Pull out every line of the listing below where "pixels" appears.

==============================

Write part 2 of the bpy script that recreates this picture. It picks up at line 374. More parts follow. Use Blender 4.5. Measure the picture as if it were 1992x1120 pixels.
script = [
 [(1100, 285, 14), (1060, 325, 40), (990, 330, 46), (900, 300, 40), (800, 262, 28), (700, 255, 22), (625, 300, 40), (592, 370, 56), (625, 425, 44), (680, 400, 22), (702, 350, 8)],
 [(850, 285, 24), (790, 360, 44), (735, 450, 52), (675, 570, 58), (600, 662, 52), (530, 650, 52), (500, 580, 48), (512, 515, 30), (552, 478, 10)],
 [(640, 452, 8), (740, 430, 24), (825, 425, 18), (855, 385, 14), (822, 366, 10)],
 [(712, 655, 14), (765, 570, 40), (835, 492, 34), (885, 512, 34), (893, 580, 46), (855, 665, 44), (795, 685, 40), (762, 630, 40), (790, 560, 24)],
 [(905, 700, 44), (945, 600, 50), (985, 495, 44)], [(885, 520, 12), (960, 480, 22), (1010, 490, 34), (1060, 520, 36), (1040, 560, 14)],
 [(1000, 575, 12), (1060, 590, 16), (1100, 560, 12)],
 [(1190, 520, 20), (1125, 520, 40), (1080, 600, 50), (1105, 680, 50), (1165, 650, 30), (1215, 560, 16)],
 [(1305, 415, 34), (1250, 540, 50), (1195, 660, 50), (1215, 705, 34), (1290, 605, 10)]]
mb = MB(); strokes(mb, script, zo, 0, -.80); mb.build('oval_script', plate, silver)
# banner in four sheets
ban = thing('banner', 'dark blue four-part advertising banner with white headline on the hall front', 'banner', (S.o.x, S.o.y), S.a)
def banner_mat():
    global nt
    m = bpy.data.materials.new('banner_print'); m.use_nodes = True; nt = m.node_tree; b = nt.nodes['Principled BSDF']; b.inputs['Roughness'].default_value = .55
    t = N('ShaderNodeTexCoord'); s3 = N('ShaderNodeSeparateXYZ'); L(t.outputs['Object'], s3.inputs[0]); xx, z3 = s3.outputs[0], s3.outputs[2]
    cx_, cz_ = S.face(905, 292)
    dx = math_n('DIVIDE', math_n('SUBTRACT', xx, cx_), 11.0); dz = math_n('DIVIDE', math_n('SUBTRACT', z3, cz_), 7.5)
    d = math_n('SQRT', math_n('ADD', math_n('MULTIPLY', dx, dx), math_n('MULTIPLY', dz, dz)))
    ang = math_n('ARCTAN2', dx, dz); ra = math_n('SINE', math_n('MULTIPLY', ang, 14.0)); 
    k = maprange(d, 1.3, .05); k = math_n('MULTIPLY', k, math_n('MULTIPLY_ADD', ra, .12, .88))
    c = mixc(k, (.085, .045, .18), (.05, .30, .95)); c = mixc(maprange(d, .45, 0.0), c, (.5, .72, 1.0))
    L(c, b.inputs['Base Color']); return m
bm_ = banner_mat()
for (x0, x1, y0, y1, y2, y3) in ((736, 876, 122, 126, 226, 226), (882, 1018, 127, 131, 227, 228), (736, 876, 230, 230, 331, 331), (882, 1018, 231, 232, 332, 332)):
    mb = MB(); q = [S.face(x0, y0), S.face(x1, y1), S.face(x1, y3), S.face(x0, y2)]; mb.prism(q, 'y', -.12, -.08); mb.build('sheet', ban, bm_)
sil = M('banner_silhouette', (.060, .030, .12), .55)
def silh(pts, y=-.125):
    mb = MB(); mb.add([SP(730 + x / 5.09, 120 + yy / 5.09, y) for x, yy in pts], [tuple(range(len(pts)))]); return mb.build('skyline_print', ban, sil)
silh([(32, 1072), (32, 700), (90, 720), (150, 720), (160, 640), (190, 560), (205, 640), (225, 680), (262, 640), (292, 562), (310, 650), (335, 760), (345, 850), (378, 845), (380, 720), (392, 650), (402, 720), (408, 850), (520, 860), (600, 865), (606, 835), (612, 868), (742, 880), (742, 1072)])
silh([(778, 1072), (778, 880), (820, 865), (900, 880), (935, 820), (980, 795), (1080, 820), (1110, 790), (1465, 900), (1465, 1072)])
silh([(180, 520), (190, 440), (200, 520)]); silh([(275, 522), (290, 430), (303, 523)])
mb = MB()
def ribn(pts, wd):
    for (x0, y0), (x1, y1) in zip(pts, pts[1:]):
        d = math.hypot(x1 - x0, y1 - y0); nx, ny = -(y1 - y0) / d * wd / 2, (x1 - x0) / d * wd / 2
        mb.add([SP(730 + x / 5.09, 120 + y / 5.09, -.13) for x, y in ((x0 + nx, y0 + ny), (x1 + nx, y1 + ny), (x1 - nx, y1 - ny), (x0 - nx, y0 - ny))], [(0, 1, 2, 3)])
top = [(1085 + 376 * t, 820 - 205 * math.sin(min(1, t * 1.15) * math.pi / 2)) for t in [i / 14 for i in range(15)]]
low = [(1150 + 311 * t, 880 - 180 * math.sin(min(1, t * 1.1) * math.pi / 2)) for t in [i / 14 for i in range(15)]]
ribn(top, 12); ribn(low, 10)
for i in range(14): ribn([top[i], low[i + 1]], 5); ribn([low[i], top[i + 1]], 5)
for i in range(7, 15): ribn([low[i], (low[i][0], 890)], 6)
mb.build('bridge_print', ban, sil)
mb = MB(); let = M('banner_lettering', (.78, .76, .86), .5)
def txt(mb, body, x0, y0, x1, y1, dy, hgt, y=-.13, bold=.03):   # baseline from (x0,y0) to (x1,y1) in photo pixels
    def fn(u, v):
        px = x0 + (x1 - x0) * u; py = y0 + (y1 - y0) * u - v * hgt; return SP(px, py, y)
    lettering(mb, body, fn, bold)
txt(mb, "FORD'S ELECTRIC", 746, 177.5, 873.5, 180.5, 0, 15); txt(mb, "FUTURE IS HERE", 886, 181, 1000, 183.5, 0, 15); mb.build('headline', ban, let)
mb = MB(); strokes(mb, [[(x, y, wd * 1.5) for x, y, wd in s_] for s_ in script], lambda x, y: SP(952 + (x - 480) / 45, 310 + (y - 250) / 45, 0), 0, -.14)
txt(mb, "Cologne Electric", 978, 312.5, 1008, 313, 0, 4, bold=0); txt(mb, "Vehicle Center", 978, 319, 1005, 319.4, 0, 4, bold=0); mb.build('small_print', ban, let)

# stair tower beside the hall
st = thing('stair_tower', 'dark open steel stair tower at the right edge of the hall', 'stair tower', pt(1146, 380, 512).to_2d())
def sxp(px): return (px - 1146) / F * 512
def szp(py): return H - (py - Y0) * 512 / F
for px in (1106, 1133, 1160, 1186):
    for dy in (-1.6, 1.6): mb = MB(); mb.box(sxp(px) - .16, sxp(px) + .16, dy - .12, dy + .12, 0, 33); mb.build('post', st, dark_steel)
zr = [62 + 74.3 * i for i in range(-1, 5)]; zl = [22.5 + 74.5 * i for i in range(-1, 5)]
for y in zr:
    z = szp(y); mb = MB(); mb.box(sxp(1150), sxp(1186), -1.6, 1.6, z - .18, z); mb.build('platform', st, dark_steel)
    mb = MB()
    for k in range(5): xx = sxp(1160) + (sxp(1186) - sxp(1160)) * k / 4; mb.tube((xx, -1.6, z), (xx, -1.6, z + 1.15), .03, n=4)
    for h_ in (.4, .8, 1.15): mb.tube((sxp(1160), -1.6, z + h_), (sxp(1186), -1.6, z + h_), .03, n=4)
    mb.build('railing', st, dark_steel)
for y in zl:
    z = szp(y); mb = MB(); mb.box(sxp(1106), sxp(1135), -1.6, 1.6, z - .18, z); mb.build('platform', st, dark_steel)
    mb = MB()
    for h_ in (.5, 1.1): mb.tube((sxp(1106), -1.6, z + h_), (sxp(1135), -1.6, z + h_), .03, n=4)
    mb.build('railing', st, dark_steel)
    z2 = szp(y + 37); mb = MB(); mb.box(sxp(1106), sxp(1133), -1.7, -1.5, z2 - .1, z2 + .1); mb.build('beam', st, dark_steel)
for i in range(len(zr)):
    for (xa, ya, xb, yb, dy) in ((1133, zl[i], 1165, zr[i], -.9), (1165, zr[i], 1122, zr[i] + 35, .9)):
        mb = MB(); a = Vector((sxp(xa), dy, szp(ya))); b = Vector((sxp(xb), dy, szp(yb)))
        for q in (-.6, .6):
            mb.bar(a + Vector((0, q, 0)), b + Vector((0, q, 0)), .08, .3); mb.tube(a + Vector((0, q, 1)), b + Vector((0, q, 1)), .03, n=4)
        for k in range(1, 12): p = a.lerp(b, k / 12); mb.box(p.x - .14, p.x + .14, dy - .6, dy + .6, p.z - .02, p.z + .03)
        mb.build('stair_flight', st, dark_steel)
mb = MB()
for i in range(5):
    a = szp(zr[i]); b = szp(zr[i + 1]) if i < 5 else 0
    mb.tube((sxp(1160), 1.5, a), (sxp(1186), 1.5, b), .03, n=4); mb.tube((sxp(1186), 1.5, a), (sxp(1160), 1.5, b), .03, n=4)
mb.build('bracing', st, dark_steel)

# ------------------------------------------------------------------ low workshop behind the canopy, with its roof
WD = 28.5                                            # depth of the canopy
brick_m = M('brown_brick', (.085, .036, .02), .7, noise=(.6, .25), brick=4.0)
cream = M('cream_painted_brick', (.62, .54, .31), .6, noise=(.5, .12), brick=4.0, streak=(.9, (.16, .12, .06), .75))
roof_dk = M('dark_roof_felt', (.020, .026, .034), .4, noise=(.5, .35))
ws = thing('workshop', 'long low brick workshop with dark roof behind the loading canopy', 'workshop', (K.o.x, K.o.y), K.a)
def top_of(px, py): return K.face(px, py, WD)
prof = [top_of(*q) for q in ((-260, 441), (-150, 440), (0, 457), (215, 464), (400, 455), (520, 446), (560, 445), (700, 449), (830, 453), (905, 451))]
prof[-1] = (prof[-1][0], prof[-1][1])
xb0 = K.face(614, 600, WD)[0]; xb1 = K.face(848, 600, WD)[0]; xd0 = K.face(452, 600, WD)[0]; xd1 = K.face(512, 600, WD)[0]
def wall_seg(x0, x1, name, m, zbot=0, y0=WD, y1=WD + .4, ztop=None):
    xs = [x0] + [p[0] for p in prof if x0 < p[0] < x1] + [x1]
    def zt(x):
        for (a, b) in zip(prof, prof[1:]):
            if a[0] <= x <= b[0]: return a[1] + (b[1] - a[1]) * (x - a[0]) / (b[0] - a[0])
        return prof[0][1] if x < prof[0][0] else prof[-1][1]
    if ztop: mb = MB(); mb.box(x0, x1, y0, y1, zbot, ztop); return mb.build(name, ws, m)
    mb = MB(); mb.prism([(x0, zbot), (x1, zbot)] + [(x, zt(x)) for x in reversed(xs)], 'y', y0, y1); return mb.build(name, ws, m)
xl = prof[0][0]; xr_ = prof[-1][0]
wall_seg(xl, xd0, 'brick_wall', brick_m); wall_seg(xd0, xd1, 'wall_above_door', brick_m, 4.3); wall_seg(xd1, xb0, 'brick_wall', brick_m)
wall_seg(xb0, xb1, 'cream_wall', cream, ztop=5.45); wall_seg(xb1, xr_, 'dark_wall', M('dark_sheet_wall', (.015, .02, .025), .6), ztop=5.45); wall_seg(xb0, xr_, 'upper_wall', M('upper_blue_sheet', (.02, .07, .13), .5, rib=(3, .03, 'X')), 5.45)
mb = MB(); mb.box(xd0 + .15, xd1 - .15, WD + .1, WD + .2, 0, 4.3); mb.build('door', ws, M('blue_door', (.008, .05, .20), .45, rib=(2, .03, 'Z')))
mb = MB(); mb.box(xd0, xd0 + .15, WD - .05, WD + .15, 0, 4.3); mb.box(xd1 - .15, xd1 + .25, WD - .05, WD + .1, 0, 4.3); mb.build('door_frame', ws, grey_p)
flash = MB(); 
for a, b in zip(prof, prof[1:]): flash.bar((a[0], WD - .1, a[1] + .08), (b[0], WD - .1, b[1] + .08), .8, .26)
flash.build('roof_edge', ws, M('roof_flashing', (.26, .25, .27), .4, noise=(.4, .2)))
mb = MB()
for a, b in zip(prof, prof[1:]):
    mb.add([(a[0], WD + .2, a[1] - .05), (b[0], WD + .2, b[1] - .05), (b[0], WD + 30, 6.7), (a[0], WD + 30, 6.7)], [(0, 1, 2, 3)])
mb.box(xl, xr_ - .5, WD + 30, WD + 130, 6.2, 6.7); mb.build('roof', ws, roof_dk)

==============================

Complete answer:
Write part 2 of the bpy script that recreates this picture. It picks up at line 374. More parts follow. Use Blender 4.5. Measure the picture as if it were 1992x1120 pixels.
def txt(mb, body, x0, y0, x1, y1, dy, hgt, y=-.13, bold=.03):   # baseline from (x0,y0) to (x1,y1) in photo pixels